The quantifiable characteristics of the light spectrum are the same--the experience of the qualia are not necessarily the same. This is common with taste and smell; it could easily be the same story with the experience of color.
This feels like a "god of the gaps" religious argument. Every time we learn more the degree to which two people's perception of color can vary shrinks as we find them functionally identical at every level of our understanding. Will it take the invention of a machine that can perfectly read a human's mind to convince armchair philosophers there are no more shadows for it to hide in?
Your analogy doesn't work and I suspect it's because you may fundamentally misunderstand what qualia actually are--this isn't about gaps; this relates much more to the logical impossibility of reducing qualia to something that can be understood through quantitative methods. You dropped the key in the dark and are looking for it under a beam of light three feet away by trying to claim that any any amount of neuroscience could answer a question of this nature.

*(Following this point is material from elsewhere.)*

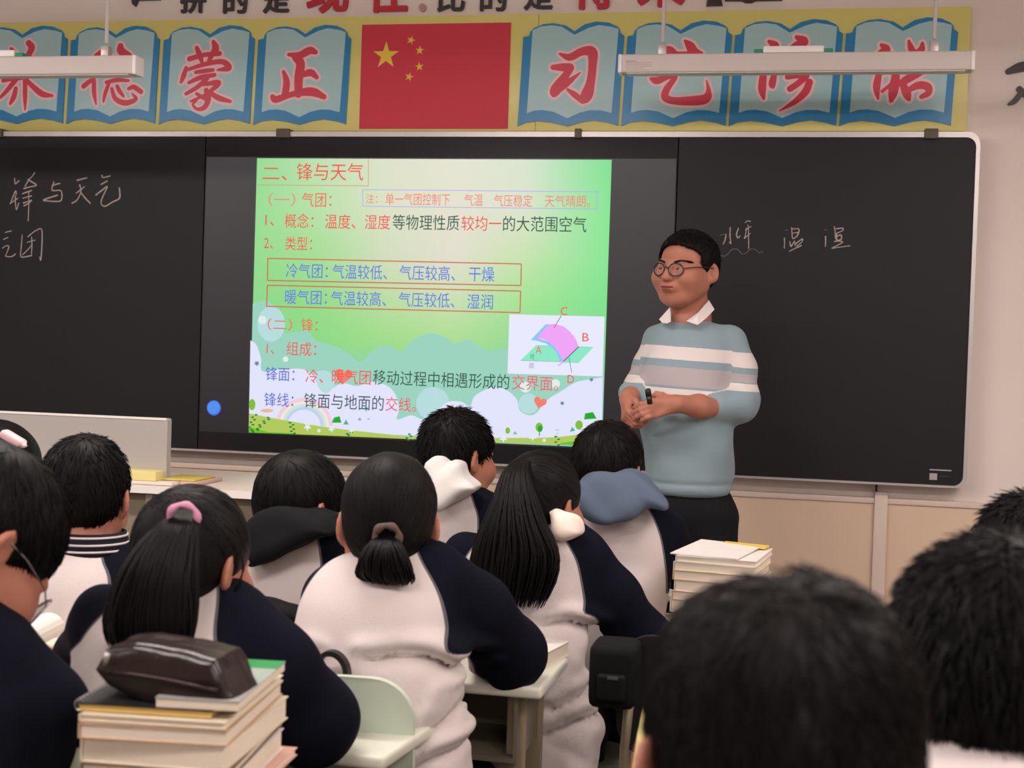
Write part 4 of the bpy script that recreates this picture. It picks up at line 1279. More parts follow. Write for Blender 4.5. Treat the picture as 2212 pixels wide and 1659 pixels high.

That said, much like the problem of induction, its insolubility is not necessarily of much practical importance day-to-day. We know that certain wavelengths will be recognized by people with normal visual faculties as "red"; whether the way they experience that qualia is different or not is not of much practical importance. It's more of a reminder of the limits of our empirical knowledge.
Yes, unless you have some kind of color vision deficiency. The human visual cortex has little differentiation among individuals.